Repeat every line of the material, character for character.
******************************
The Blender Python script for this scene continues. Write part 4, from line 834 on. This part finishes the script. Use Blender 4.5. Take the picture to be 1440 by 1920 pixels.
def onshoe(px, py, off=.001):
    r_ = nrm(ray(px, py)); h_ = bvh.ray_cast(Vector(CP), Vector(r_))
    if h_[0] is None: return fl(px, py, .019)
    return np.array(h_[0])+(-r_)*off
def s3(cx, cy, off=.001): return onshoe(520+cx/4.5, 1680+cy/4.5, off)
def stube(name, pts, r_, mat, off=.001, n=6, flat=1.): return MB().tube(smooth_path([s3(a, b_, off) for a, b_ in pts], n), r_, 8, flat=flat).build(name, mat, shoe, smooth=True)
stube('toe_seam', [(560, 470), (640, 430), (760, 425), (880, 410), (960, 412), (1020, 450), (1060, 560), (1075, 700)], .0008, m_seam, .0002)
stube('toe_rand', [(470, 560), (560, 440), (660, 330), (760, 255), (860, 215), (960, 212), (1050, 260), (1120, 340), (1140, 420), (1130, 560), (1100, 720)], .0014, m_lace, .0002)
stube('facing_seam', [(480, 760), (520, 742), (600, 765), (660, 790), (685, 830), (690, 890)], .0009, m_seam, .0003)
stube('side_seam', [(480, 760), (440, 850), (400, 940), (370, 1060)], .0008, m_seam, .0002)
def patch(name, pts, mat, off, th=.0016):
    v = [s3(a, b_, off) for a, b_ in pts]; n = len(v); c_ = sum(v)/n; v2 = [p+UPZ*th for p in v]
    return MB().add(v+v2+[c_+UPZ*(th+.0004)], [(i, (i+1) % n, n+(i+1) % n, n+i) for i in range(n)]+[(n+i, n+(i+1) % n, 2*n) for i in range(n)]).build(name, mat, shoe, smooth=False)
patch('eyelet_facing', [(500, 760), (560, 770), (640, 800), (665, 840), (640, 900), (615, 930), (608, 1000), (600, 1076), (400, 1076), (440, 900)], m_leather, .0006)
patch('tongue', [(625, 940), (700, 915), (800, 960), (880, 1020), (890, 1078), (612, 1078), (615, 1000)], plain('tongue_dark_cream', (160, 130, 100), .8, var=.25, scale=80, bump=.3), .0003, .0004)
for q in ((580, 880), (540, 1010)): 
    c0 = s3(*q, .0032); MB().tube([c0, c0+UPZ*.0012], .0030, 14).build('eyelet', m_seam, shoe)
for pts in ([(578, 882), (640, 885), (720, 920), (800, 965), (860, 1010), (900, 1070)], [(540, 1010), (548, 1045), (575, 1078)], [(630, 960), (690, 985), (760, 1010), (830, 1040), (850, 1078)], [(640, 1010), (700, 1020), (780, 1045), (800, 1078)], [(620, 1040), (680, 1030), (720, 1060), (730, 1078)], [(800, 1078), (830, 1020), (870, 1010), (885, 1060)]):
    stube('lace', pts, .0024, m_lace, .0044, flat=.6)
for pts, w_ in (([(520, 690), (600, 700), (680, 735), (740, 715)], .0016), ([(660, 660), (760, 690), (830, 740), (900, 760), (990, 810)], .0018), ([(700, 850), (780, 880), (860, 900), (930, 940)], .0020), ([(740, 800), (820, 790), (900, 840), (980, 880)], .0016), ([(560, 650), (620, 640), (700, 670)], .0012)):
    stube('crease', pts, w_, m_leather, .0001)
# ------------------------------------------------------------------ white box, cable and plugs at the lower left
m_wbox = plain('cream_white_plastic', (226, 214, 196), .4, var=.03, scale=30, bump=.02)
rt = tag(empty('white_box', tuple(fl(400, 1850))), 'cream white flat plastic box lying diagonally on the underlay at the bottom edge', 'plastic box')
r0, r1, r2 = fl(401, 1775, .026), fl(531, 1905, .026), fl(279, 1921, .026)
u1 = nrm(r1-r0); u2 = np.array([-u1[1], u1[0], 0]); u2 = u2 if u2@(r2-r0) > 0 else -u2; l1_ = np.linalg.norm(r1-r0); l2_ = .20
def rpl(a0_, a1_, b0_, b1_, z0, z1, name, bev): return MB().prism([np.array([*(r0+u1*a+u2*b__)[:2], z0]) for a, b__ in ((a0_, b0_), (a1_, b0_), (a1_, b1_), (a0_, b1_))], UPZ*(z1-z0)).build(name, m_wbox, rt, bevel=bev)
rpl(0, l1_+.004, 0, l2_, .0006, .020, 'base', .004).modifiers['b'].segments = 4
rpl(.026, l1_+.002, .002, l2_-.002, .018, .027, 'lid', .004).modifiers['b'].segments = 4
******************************
Response to this task –
The Blender Python script for this scene continues. Write part 4, from line 834 on. This part finishes the script. Use Blender 4.5. Take the picture to be 1440 by 1920 pixels.
def onshoe(px, py, off=.001):
    r_ = nrm(ray(px, py)); h_ = bvh.ray_cast(Vector(CP), Vector(r_))
    if h_[0] is None: return fl(px, py, .019)
    return np.array(h_[0])+(-r_)*off
def s3(cx, cy, off=.001): return onshoe(520+cx/4.5, 1680+cy/4.5, off)
def stube(name, pts, r_, mat, off=.001, n=6, flat=1.): return MB().tube(smooth_path([s3(a, b_, off) for a, b_ in pts], n), r_, 8, flat=flat).build(name, mat, shoe, smooth=True)
stube('toe_seam', [(560, 470), (640, 430), (760, 425), (880, 410), (960, 412), (1020, 450), (1060, 560), (1075, 700)], .0008, m_seam, .0002)
stube('toe_rand', [(470, 560), (560, 440), (660, 330), (760, 255), (860, 215), (960, 212), (1050, 260), (1120, 340), (1140, 420), (1130, 560), (1100, 720)], .0014, m_lace, .0002)
stube('facing_seam', [(480, 760), (520, 742), (600, 765), (660, 790), (685, 830), (690, 890)], .0009, m_seam, .0003)
stube('side_seam', [(480, 760), (440, 850), (400, 940), (370, 1060)], .0008, m_seam, .0002)
def patch(name, pts, mat, off, th=.0016):
    v = [s3(a, b_, off) for a, b_ in pts]; n = len(v); c_ = sum(v)/n; v2 = [p+UPZ*th for p in v]
    return MB().add(v+v2+[c_+UPZ*(th+.0004)], [(i, (i+1) % n, n+(i+1) % n, n+i) for i in range(n)]+[(n+i, n+(i+1) % n, 2*n) for i in range(n)]).build(name, mat, shoe, smooth=False)
patch('eyelet_facing', [(500, 760), (560, 770), (640, 800), (665, 840), (640, 900), (615, 930), (608, 1000), (600, 1076), (400, 1076), (440, 900)], m_leather, .0006)
patch('tongue', [(625, 940), (700, 915), (800, 960), (880, 1020), (890, 1078), (612, 1078), (615, 1000)], plain('tongue_dark_cream', (160, 130, 100), .8, var=.25, scale=80, bump=.3), .0003, .0004)
for q in ((580, 880), (540, 1010)): 
    c0 = s3(*q, .0032); MB().tube([c0, c0+UPZ*.0012], .0030, 14).build('eyelet', m_seam, shoe)
for pts in ([(578, 882), (640, 885), (720, 920), (800, 965), (860, 1010), (900, 1070)], [(540, 1010), (548, 1045), (575, 1078)], [(630, 960), (690, 985), (760, 1010), (830, 1040), (850, 1078)], [(640, 1010), (700, 1020), (780, 1045), (800, 1078)], [(620, 1040), (680, 1030), (720, 1060), (730, 1078)], [(800, 1078), (830, 1020), (870, 1010), (885, 1060)]):
    stube('lace', pts, .0024, m_lace, .0044, flat=.6)
for pts, w_ in (([(520, 690), (600, 700), (680, 735), (740, 715)], .0016), ([(660, 660), (760, 690), (830, 740), (900, 760), (990, 810)], .0018), ([(700, 850), (780, 880), (860, 900), (930, 940)], .0020), ([(740, 800), (820, 790), (900, 840), (980, 880)], .0016), ([(560, 650), (620, 640), (700, 670)], .0012)):
    stube('crease', pts, w_, m_leather, .0001)
# ------------------------------------------------------------------ white box, cable and plugs at the lower left
m_wbox = plain('cream_white_plastic', (226, 214, 196), .4, var=.03, scale=30, bump=.02)
rt = tag(empty('white_box', tuple(fl(400, 1850))), 'cream white flat plastic box lying diagonally on the underlay at the bottom edge', 'plastic box')
r0, r1, r2 = fl(401, 1775, .026), fl(531, 1905, .026), fl(279, 1921, .026)
u1 = nrm(r1-r0); u2 = np.array([-u1[1], u1[0], 0]); u2 = u2 if u2@(r2-r0) > 0 else -u2; l1_ = np.linalg.norm(r1-r0); l2_ = .20
def rpl(a0_, a1_, b0_, b1_, z0, z1, name, bev): return MB().prism([np.array([*(r0+u1*a+u2*b__)[:2], z0]) for a, b__ in ((a0_, b0_), (a1_, b0_), (a1_, b1_), (a0_, b1_))], UPZ*(z1-z0)).build(name, m_wbox, rt, bevel=bev)
rpl(0, l1_+.004, 0, l2_, .0006, .020, 'base', .004).modifiers['b'].segments = 4
rpl(.026, l1_+.002, .002, l2_-.002, .018, .027, 'lid', .004).modifiers['b'].segments = 4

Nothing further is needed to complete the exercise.